Just imagine if a for-profit hacker — or worse, a hostile government or non-state actor — hacked into a digital identity database containing rich identity information about virtually everybody in a country. And unless an identity system is designed to resilient from day one, it is going to happen with a likelihood of 1. The only question is when it is going to happen, and even if we are going to know it once it has happened. Stuff for a Tom Clancy novel?

Kim Cameron update

Kim Cameron writes:

In the last few days, an amazing number of people have written asking me to comment on LID.

Being one of the people who came up with LID, I’m quite happy about that. We’ve been getting a tremendous response, for sure.

LID and Kim Cameron’s Laws of Identity

I was asked how exactly LID™ relates to Kim Cameron’s Laws of Identity that have been getting a lot of buzz recently. Here are my thoughts:

The Law of Control

Technical identity systems MUST only reveal information identifying a user with the user’s consent.

LID only reveals information that has been specifically declared, by the LID URL owner, to be either public, or available to a particular client (who may be an other person or a website).

Further, LID gives the user the ability to track which information has been retrieved when by a given site or user, and of course the ability to return different information to different users even if they ask for the same (e.g. cell phone number for a limited set of users, work voice mail for everybody else).

Ergo: LID fully supports this.

The Law of Minimal Disclosure

The solution which discloses the least identifying information is the most stable, long-term solution.

First of all, many LID use cases only require the exchange of a LID URL (which may be a LID pseudonym that cannot be correlated to any other LID URL).

If a scenario requires additional information about the user (Kim’s/Eric’s music preferences example), the site can make a fine-grained query using the LID xpath= expression. The information behind that expression can be secured on a data element-level, leading to the exchange of the smallest amount of information that makes the scenario work.

Ergo: LID fully supports this.

The Law of Fewest Parties

Technical identity systems MUST be designed so the disclosure of identifying information is limited to parties having a necessary and justifiable place in a given identity relationship.

LID does not introduce or require any middlemen of any sort; identity owners interact directly with others (people, sites, …) that require the identifying information.

Ergo: LID fully supports this.

The Law of Directed Identity

A universal identity system MUST support both "omnidirectional" identifiers for use by public entities and "unidirectional" identifiers for use by private entities, thus facilitating discovery while preventing unnecessary release of correlation handles.

[I'm not sure the last word has been spoken on the way this particular law is phrased. What the law intends to convey, however, is of course correct.]

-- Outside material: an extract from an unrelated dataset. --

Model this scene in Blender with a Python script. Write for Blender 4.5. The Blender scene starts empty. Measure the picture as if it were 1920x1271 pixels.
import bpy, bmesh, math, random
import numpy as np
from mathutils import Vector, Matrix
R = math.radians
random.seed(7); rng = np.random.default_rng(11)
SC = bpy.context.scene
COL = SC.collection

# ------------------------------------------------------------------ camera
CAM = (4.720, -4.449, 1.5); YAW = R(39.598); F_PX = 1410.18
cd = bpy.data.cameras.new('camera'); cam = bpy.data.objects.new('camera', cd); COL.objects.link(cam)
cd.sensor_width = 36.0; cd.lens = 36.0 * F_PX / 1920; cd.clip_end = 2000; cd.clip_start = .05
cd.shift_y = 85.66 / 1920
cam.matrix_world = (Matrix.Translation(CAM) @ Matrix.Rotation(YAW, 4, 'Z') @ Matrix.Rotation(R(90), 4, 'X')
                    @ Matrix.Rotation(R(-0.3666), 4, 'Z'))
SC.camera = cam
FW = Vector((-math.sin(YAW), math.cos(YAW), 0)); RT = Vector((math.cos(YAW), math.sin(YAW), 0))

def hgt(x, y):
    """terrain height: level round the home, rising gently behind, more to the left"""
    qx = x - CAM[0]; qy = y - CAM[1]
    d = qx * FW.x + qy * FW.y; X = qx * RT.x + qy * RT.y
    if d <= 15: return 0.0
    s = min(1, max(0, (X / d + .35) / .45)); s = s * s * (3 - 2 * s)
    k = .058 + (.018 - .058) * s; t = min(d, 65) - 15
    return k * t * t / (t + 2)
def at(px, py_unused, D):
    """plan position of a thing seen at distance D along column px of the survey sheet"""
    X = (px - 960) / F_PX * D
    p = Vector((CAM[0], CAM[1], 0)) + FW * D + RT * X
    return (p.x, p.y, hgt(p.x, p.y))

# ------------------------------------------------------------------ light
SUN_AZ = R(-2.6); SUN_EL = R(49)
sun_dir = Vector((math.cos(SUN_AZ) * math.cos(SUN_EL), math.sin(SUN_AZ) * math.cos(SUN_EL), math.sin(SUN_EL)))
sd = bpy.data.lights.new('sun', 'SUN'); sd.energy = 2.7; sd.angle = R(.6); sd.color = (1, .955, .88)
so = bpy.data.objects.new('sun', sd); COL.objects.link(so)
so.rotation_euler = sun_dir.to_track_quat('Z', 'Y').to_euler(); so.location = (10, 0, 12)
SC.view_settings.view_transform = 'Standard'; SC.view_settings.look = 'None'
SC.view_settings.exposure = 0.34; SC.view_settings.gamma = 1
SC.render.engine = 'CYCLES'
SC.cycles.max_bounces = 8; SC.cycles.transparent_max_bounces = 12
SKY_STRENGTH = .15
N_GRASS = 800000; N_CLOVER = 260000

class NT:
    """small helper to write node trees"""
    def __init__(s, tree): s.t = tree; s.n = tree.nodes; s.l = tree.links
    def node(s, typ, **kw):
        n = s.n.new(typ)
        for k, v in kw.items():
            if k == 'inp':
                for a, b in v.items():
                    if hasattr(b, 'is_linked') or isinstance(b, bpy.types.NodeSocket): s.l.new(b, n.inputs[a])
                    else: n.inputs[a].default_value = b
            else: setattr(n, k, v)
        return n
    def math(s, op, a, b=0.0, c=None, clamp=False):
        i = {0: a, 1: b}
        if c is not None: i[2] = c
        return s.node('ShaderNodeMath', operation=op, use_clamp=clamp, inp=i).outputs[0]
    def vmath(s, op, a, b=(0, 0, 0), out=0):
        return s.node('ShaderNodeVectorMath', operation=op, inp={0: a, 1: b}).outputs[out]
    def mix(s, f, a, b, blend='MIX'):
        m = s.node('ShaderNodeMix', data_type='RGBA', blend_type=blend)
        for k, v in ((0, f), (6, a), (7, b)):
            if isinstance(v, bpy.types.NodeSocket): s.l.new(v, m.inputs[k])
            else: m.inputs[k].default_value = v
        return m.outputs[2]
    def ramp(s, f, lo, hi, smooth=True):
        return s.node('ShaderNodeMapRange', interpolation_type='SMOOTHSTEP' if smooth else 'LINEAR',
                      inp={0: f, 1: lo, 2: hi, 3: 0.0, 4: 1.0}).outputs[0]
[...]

LID supports pseudonyms that cannot be correlated to other LID URLs owned by the same owner. The word "cannot" here really means "cannot" as the identity owner may operate entirely different LID URLs through different sites and/or service providers that have no knowledge of each other. Even where multiple LID URLs of the same owner are operated by the same service provider, it would very difficult and require a security breach to correlate those LIDD URLs.

Ergo: LID fully supports this.

The Law of Pluralism

A universal identity system MUST channel and enable the interworking of multiple identity technologies run by multiple identity providers.

It’s difficult to judge whether any identity system, LID included, meets this requirement. Kim gives RSS as an example that could easily be supported by many different systems.

If so, LID very clearly can be supported by many different identity system implementations as it only requires agreement on a very small set of simple HTTP requests. Most certainly, LID can be implemented in many different ways, and we ourselves have two entirely different implementations.

So I feel comfortable to say that LID supports this law.

 

Interestingly enough, LID was designed quite some time before Kim published his laws, and we have not done any adjustments in our implementation to conform to the principles he sets out. I think that makes the Laws a good validation point for LID, and LID a good validation point for the Laws … it also proves that not only the Laws are desirable, but that they indeed can be implemented, which I’m not sure has been proven before.